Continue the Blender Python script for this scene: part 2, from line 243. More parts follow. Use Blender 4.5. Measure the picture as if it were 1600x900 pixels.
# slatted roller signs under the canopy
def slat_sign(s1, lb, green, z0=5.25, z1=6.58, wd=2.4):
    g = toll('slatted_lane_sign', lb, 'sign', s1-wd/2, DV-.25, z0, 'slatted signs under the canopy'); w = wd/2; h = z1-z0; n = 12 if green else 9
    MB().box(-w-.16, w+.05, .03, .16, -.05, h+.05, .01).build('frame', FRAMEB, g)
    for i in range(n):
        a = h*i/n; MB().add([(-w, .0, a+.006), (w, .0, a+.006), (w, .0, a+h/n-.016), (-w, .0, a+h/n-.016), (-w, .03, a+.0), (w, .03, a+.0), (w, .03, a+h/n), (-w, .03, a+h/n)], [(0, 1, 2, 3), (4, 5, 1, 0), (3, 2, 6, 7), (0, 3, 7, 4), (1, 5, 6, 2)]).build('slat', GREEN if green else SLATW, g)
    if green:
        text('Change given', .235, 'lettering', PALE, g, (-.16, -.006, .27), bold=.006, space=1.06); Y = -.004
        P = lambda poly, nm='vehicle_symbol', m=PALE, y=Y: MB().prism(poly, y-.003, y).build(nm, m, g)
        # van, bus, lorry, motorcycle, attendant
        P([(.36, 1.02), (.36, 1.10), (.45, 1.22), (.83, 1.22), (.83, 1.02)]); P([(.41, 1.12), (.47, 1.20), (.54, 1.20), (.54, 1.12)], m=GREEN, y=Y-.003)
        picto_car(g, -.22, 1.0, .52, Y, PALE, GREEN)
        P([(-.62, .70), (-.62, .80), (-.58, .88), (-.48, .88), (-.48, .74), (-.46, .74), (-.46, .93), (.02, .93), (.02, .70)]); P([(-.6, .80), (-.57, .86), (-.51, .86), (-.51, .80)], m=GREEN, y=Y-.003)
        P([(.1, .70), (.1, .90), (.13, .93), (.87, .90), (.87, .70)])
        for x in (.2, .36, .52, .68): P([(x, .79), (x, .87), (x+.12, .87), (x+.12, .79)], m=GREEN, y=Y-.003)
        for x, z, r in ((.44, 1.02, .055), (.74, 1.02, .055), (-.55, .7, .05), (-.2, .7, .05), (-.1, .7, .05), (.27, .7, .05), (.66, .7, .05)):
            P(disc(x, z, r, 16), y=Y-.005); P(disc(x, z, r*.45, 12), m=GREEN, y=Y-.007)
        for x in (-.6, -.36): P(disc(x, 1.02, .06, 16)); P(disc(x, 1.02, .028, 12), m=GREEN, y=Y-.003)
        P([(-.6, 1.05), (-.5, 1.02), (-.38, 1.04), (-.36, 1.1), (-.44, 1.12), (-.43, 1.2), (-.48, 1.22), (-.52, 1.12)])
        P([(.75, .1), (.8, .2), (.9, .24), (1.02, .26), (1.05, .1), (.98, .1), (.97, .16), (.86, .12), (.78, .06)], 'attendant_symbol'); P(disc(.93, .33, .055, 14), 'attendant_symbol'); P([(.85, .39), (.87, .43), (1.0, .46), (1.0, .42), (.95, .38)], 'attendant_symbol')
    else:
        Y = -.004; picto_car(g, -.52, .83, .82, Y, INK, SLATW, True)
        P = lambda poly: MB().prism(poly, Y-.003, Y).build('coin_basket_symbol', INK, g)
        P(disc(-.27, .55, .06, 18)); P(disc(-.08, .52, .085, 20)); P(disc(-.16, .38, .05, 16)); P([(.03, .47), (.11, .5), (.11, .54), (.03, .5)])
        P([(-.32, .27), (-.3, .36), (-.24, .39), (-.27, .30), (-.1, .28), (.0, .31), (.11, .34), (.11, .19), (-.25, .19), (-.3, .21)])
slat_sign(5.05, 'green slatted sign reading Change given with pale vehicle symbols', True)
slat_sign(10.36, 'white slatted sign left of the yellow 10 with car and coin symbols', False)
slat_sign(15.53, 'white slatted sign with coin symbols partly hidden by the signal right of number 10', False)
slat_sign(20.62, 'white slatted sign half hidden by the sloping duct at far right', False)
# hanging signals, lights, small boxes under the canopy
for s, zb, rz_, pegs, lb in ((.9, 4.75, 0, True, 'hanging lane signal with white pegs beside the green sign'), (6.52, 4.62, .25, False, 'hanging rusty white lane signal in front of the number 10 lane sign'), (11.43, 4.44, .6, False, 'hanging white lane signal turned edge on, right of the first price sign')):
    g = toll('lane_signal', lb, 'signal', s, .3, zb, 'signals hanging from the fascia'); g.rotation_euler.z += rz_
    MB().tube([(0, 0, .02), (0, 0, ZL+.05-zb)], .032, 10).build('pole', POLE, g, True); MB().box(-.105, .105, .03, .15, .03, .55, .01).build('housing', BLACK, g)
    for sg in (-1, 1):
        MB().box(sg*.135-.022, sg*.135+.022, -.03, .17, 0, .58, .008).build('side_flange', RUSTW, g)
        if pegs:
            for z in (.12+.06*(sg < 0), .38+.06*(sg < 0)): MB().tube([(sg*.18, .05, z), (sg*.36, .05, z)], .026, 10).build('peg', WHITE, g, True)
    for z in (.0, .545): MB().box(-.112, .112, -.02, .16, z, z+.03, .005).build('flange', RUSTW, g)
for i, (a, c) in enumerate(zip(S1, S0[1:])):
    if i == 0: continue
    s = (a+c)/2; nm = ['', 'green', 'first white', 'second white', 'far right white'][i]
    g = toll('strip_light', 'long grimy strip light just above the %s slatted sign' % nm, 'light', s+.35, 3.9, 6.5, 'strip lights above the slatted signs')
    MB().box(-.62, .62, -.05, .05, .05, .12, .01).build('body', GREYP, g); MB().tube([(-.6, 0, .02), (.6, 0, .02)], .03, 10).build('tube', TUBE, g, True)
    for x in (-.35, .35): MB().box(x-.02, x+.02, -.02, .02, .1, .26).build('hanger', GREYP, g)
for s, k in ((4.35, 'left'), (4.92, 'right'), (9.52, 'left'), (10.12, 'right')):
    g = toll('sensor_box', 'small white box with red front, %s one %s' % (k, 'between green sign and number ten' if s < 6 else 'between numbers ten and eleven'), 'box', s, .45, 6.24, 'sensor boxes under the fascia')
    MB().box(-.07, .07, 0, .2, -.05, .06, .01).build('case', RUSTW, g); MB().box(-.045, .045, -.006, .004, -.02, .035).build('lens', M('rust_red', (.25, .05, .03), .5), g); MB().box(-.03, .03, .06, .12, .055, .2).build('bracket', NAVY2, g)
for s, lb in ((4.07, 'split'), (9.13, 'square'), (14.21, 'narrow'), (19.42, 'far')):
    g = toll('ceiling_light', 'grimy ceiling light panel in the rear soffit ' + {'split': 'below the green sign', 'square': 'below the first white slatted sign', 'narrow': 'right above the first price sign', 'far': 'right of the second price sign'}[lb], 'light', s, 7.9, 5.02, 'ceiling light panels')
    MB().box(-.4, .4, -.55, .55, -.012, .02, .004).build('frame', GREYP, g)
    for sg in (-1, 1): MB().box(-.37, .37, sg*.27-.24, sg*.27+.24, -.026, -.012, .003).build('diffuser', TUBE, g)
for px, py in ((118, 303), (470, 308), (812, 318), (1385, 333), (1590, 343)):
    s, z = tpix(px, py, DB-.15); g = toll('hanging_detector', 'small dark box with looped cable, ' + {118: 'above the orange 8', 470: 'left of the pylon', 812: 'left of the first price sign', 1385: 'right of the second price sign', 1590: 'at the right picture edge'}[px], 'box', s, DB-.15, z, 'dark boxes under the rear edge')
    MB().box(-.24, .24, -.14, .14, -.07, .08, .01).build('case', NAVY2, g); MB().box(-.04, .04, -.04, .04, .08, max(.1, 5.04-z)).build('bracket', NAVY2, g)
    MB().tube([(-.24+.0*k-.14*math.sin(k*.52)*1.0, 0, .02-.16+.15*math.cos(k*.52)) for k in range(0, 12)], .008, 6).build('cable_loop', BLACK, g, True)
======
_What to do_. Copy out each line of the data where the string "from" appears.

_Written answer_.
Continue the Blender Python script for this scene: part 2, from line 243. More parts follow. Use Blender 4.5. Measure the picture as if it were 1600x900 pixels.
    g = toll('lane_signal', lb, 'signal', s, .3, zb, 'signals hanging from the fascia'); g.rotation_euler.z += rz_